A different kind of green space will come to Northwestern when the Ford Engineering Design Center takes over the lawn south of the Technological Institute.
The center’s groundbreaking ceremony was Wednesday.
Officials from the Rocky Mountain Institute, a Colorado-based environmental think tank, helped to integrate features such as solar heating and water-efficient landscaping in the building.
“From the beginning, we had the objective to make the building as green as possible,” said Michael Besancon, McCormick associate dean. “We’re looking to achieve some specific levels of environmental responsibility for the building.”
“Green” design uses features such as passive solar heating and ventilation, reusing heat energy and using more sunlight to make a building more energy efficient.
A 1994 study by the U.S. Department of Energy and the institute reported that green design has major benefits, such as lowering long-term energy costs and improving the productivity of workers.
Commercial and residential buildings are responsible for more than 30 percent of total greenhouse gas emissions in the United States and consume 65 percent of the nation’s electricity, according to the U.S. Green Building Council.
To counteract this trend, the council created the Leadership in Energy & Environmental Design Green Building Rating System, which credits developers for meeting energy-efficient criteria. Buildings earning the most credits get a platinum rating, and those with fewer credits earn gold or silver ratings.
“Our guidelines say that we’re trying to achieve a minimum silver level,” said Jay Baehr, NU’s project manager for the Ford Center.
The Ford Center is the first university building project in Illinois to seek a Leadership rating. Twenty buildings in the Unites States have attained Leadership certification since the program’s inception in 1993, with 340 other building projects currently registered for the green design certification.
The Rocky Mountain Institute signed onto the Ford Center project in January after the building’s initial design phase was complete.
“Even though we’re catching it at a little later than optimal phase, it could still make major strides,” said Ben Shepherd, an institute consultant working on the project.
Institute founder Amory Lovins spoke at Tech on May 2 about sustainable design, ending a day of meetings between institute consultants and Ford building architects and engineers.
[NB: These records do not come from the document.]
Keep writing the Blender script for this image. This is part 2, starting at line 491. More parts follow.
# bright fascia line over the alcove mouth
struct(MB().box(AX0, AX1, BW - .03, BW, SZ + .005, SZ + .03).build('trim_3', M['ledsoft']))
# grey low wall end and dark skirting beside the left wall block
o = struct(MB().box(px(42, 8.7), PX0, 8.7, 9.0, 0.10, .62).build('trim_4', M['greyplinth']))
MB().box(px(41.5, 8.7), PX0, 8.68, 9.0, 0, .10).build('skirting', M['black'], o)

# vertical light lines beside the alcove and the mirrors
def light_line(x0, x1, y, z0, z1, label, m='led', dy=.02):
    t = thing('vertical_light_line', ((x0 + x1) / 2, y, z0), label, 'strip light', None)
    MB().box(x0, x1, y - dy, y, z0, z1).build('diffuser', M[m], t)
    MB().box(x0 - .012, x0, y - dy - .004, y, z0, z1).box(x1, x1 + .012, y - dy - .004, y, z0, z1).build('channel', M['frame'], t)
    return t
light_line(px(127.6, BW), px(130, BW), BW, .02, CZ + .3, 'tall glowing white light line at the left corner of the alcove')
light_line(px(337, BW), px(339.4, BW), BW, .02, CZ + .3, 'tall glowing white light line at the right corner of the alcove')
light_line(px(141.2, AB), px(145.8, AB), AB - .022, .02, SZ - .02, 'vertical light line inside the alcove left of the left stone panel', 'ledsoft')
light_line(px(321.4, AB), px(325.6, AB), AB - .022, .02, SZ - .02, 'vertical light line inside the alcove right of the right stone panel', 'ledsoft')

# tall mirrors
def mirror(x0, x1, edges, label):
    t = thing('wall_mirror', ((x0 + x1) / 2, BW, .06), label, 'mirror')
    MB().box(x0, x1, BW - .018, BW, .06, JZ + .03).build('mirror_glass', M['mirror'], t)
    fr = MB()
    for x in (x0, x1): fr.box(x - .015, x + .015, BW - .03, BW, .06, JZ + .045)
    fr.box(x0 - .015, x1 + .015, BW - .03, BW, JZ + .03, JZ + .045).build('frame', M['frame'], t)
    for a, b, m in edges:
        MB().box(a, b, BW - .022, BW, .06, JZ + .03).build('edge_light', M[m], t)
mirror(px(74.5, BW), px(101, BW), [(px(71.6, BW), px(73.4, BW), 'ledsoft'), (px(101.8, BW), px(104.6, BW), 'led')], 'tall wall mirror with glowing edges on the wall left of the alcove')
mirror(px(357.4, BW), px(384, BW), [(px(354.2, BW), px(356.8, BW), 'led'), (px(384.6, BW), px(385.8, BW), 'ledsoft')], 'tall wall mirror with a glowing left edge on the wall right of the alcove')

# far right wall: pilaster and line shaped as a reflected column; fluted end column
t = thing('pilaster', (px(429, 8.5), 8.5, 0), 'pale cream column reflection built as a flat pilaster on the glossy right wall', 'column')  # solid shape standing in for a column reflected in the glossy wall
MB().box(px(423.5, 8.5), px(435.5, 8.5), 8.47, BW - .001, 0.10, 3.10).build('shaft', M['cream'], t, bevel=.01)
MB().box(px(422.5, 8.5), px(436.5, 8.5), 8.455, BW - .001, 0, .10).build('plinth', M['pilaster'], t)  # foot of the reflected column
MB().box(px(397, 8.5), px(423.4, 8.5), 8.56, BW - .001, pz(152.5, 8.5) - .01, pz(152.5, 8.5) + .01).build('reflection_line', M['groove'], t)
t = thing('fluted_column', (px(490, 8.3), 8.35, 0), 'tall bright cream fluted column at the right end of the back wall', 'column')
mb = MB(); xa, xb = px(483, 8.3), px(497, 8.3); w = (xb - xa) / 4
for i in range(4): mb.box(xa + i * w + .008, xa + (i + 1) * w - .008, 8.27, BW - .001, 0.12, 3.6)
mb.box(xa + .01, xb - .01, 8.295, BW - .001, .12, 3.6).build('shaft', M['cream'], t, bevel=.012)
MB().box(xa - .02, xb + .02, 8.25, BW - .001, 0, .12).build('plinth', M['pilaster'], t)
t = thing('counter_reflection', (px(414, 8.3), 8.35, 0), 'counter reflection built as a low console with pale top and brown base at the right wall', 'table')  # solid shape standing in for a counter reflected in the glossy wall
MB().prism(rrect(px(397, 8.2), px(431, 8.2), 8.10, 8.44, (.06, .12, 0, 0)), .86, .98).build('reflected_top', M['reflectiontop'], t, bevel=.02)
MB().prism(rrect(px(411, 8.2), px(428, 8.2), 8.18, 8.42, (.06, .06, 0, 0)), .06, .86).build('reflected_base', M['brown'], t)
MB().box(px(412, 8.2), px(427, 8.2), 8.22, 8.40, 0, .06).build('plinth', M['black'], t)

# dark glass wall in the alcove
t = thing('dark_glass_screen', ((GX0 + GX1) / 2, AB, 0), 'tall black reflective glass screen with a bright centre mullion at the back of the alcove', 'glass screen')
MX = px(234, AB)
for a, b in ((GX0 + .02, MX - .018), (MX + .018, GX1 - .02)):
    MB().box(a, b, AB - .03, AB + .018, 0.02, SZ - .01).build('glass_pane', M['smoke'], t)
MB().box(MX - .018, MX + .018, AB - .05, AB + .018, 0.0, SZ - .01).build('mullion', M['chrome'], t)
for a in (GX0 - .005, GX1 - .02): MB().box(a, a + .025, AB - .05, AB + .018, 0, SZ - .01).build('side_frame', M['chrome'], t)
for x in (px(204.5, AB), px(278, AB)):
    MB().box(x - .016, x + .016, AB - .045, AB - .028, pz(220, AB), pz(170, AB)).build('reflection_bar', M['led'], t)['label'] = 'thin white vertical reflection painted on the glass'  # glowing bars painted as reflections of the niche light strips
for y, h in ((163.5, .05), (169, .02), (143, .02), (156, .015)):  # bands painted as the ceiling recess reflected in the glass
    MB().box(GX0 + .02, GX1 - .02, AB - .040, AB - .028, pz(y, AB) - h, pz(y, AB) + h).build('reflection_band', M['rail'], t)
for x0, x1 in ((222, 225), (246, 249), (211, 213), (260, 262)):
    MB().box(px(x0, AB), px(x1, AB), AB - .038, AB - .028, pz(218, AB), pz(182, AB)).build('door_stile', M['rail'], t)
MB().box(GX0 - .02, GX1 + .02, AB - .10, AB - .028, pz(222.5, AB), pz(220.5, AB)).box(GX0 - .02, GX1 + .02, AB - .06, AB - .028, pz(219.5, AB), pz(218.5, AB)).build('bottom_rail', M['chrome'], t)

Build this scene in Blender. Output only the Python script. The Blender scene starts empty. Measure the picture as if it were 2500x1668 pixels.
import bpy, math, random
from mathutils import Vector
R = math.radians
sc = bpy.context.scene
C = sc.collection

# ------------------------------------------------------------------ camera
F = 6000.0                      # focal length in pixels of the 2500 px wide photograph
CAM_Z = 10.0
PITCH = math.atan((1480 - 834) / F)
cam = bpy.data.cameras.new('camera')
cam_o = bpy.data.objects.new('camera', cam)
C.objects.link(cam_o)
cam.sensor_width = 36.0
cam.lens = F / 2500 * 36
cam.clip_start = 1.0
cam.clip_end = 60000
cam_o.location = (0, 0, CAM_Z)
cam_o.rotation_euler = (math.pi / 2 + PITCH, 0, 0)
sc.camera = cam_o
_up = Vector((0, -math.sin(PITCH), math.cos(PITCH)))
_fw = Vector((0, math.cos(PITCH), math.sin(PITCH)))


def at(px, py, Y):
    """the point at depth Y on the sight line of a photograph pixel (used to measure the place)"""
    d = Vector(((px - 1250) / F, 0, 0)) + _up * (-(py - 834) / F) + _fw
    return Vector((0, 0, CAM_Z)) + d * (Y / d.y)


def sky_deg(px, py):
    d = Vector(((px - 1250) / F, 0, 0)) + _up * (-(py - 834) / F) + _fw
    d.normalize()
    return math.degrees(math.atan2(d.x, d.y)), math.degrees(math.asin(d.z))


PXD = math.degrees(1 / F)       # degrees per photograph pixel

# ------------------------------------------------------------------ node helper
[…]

The institute recently worked with Oberlin College in northern Ohio to design its new environmental studies building. In the past year, 48 percent of the building’s energy was produced from a solar system.
Incorporating the same energy efficiency into the Ford building could be tougher to do because NU does not have the land to move the building to a position better-suited for solar collection, Baehr said.
“We can’t make it the perfect green building because of all of these other site conditions and constraints,” Baehr said, “but the goal is to do the best we can within the constraints.”